What to work on:
Repeat exactly the lines from the start through the line with "return V, F, col", both ends included.

Collected material:
==*==

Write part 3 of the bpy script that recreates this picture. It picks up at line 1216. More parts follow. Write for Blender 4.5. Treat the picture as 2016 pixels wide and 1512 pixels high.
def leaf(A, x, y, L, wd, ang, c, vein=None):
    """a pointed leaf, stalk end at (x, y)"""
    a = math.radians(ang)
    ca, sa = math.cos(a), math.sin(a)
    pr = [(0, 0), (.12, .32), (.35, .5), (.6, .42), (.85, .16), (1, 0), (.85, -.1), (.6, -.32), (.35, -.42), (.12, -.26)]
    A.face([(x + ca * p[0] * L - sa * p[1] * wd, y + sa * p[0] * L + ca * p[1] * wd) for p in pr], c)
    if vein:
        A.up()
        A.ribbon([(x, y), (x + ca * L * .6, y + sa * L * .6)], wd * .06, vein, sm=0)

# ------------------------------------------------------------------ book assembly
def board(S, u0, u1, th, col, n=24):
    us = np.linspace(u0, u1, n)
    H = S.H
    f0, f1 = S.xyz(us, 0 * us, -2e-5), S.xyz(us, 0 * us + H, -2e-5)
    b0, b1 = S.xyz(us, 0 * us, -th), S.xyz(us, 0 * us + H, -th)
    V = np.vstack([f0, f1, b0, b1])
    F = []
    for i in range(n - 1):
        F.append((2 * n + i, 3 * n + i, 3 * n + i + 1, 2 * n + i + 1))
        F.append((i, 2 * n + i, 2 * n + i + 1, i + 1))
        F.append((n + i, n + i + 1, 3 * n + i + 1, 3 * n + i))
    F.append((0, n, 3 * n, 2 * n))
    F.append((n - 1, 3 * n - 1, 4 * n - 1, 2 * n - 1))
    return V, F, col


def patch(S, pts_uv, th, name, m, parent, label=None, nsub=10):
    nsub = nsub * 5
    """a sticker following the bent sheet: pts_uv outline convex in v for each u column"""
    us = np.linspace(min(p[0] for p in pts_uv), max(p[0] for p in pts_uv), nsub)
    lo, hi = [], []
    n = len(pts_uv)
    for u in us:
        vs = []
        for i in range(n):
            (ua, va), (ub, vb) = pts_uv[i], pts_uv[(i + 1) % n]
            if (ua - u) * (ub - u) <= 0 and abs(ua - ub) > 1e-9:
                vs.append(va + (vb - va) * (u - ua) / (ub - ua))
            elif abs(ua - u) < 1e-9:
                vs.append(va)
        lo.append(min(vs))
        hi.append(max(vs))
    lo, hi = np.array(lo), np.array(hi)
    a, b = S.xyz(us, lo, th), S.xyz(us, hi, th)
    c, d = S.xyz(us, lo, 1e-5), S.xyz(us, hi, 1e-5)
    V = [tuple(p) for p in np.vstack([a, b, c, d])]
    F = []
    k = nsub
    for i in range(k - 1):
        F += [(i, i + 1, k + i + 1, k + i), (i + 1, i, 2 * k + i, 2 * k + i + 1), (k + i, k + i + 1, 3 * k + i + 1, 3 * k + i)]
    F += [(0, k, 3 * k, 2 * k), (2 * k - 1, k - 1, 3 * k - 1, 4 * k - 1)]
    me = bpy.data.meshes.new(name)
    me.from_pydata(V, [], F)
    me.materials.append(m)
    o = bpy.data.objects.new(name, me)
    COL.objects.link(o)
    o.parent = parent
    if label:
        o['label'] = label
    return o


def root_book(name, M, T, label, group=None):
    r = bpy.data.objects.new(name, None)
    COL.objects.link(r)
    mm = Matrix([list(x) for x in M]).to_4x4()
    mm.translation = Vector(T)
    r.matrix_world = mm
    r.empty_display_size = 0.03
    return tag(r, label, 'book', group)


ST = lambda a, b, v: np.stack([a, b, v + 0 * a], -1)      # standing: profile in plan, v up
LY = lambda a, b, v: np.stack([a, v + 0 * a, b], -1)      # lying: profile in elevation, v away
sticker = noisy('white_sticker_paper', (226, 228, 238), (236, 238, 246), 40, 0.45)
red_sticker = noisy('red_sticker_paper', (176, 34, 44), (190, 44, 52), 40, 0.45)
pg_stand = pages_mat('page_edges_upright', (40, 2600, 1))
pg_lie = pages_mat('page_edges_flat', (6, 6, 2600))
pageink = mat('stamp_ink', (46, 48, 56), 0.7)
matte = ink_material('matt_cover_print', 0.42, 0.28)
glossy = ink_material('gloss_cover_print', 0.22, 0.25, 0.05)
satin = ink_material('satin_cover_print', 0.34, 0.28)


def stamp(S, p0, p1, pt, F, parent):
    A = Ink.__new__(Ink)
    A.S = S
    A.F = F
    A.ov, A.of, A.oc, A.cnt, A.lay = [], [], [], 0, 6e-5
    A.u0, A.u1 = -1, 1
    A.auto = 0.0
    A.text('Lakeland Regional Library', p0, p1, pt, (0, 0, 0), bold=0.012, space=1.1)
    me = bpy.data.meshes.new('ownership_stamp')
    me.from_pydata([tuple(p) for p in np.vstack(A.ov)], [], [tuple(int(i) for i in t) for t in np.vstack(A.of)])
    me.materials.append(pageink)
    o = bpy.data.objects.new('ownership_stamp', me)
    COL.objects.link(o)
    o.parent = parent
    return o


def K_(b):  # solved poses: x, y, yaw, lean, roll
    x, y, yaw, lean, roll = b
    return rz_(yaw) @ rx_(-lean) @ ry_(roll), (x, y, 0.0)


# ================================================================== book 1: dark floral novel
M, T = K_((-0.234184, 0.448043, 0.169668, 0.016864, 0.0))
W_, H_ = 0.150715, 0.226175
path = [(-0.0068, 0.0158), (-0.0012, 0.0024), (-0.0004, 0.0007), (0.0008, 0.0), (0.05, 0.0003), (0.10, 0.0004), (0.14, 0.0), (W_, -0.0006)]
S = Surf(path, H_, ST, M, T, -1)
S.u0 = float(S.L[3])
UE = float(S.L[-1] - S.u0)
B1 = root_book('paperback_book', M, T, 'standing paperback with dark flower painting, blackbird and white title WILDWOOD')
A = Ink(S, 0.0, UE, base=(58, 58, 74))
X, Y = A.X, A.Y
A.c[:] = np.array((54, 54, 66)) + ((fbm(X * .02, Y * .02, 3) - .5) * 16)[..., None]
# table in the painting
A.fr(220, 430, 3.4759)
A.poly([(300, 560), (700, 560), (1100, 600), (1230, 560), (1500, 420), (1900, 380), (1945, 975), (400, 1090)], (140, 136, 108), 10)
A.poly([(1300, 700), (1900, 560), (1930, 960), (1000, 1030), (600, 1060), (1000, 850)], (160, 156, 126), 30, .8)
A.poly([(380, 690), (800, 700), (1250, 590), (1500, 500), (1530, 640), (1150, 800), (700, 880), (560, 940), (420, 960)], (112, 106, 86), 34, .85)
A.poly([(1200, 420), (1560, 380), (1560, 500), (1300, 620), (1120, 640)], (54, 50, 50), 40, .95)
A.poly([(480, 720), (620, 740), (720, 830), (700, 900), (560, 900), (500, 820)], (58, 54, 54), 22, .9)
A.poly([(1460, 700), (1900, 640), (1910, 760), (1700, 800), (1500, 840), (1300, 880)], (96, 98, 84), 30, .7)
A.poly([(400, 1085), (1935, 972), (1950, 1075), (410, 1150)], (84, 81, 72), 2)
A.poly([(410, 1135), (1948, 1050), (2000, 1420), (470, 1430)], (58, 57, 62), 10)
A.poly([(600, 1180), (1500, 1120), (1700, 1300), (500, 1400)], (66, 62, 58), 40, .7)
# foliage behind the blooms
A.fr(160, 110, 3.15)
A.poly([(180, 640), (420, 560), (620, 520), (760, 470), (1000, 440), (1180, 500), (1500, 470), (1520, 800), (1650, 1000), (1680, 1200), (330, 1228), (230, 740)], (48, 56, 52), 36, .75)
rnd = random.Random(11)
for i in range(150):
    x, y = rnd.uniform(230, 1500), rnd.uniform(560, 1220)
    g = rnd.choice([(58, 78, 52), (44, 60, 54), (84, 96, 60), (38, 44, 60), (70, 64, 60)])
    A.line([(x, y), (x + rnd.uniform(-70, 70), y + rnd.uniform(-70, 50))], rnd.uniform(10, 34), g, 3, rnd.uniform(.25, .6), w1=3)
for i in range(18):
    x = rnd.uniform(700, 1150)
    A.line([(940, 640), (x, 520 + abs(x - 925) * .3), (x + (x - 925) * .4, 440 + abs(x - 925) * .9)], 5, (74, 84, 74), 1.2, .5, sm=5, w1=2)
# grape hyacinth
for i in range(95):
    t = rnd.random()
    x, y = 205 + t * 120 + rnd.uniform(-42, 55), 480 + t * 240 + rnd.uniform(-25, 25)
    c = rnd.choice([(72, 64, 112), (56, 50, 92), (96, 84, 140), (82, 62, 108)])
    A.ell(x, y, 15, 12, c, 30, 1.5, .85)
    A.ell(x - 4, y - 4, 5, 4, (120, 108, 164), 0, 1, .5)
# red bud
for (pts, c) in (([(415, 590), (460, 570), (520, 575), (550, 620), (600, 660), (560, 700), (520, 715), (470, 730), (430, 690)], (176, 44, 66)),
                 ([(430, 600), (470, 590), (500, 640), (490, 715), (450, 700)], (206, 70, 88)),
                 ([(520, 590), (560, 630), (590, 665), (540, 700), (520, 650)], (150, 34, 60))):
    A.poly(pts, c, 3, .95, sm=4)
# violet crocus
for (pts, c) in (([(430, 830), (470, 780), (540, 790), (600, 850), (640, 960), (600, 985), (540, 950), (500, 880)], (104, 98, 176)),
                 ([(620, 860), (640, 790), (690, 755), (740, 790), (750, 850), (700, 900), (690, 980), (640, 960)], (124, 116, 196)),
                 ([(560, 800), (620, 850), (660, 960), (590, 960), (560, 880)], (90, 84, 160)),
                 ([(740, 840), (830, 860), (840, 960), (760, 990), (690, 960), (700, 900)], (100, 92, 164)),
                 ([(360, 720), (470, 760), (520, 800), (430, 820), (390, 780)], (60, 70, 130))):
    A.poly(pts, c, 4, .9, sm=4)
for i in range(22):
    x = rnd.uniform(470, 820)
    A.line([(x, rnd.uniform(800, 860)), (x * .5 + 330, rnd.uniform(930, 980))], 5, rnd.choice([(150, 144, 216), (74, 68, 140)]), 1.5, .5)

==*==

Written response:
Write part 3 of the bpy script that recreates this picture. It picks up at line 1216. More parts follow. Write for Blender 4.5. Treat the picture as 2016 pixels wide and 1512 pixels high.
def leaf(A, x, y, L, wd, ang, c, vein=None):
    """a pointed leaf, stalk end at (x, y)"""
    a = math.radians(ang)
    ca, sa = math.cos(a), math.sin(a)
    pr = [(0, 0), (.12, .32), (.35, .5), (.6, .42), (.85, .16), (1, 0), (.85, -.1), (.6, -.32), (.35, -.42), (.12, -.26)]
    A.face([(x + ca * p[0] * L - sa * p[1] * wd, y + sa * p[0] * L + ca * p[1] * wd) for p in pr], c)
    if vein:
        A.up()
        A.ribbon([(x, y), (x + ca * L * .6, y + sa * L * .6)], wd * .06, vein, sm=0)

# ------------------------------------------------------------------ book assembly
def board(S, u0, u1, th, col, n=24):
    us = np.linspace(u0, u1, n)
    H = S.H
    f0, f1 = S.xyz(us, 0 * us, -2e-5), S.xyz(us, 0 * us + H, -2e-5)
    b0, b1 = S.xyz(us, 0 * us, -th), S.xyz(us, 0 * us + H, -th)
    V = np.vstack([f0, f1, b0, b1])
    F = []
    for i in range(n - 1):
        F.append((2 * n + i, 3 * n + i, 3 * n + i + 1, 2 * n + i + 1))
        F.append((i, 2 * n + i, 2 * n + i + 1, i + 1))
        F.append((n + i, n + i + 1, 3 * n + i + 1, 3 * n + i))
    F.append((0, n, 3 * n, 2 * n))
    F.append((n - 1, 3 * n - 1, 4 * n - 1, 2 * n - 1))
    return V, F, col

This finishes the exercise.